[BEGIN]
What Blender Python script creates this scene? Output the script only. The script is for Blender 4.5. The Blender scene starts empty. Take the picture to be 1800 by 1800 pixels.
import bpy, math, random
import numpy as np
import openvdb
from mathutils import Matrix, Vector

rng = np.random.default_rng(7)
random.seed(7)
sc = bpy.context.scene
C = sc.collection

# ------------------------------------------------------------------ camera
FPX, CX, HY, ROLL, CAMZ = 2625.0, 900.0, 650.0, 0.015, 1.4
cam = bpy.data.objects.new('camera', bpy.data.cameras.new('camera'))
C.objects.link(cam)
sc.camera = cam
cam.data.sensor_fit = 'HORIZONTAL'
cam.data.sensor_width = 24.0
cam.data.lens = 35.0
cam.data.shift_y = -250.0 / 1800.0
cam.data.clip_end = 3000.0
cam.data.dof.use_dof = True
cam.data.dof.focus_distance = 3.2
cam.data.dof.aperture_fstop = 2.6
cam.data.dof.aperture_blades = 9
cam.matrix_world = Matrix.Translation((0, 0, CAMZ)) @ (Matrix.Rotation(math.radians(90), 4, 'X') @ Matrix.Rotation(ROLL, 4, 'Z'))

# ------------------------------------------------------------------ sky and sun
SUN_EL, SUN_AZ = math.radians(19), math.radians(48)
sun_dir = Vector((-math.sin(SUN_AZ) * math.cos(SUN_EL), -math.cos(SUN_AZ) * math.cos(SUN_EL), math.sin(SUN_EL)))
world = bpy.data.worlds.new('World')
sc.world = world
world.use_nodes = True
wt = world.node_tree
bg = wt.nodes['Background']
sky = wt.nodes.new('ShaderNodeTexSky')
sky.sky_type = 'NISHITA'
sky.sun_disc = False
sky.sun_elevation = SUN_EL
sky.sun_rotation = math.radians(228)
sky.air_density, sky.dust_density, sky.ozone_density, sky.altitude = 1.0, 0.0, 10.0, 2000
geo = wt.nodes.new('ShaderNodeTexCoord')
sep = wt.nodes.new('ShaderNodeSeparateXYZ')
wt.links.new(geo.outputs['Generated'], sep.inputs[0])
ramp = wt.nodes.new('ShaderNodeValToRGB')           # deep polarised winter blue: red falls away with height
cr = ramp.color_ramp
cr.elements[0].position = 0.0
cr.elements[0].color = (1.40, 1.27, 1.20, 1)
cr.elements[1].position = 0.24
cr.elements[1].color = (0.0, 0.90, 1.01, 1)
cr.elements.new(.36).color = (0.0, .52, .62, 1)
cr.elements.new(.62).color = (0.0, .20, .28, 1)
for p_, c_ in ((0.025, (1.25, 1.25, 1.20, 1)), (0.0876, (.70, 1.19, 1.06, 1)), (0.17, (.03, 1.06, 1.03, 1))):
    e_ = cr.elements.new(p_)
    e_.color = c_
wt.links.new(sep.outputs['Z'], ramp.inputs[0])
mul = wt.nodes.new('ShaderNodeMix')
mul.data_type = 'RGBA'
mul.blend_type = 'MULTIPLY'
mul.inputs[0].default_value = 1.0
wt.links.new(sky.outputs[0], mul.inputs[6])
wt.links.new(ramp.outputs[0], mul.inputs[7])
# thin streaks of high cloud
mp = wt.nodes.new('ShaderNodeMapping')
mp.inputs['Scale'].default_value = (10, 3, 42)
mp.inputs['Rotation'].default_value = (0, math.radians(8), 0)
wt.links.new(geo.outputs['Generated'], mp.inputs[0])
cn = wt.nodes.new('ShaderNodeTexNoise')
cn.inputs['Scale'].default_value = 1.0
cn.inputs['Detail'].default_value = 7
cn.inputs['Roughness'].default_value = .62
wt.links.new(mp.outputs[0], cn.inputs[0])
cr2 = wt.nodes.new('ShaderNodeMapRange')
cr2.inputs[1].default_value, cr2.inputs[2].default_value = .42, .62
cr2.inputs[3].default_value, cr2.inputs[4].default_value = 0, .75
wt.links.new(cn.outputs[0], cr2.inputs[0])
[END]
▸ **What the task requires**
Retype only the lines running from the top of the listing to the line that holds "cam.matrix_world = Matrix.Translation((0, 0, CAMZ))", both ends included.

▸ **Task answer**
What Blender Python script creates this scene? Output the script only. The script is for Blender 4.5. The Blender scene starts empty. Take the picture to be 1800 by 1800 pixels.
import bpy, math, random
import numpy as np
import openvdb
from mathutils import Matrix, Vector

rng = np.random.default_rng(7)
random.seed(7)
sc = bpy.context.scene
C = sc.collection

# ------------------------------------------------------------------ camera
FPX, CX, HY, ROLL, CAMZ = 2625.0, 900.0, 650.0, 0.015, 1.4
cam = bpy.data.objects.new('camera', bpy.data.cameras.new('camera'))
C.objects.link(cam)
sc.camera = cam
cam.data.sensor_fit = 'HORIZONTAL'
cam.data.sensor_width = 24.0
cam.data.lens = 35.0
cam.data.shift_y = -250.0 / 1800.0
cam.data.clip_end = 3000.0
cam.data.dof.use_dof = True
cam.data.dof.focus_distance = 3.2
cam.data.dof.aperture_fstop = 2.6
cam.data.dof.aperture_blades = 9
cam.matrix_world = Matrix.Translation((0, 0, CAMZ)) @ (Matrix.Rotation(math.radians(90), 4, 'X') @ Matrix.Rotation(ROLL, 4, 'Z'))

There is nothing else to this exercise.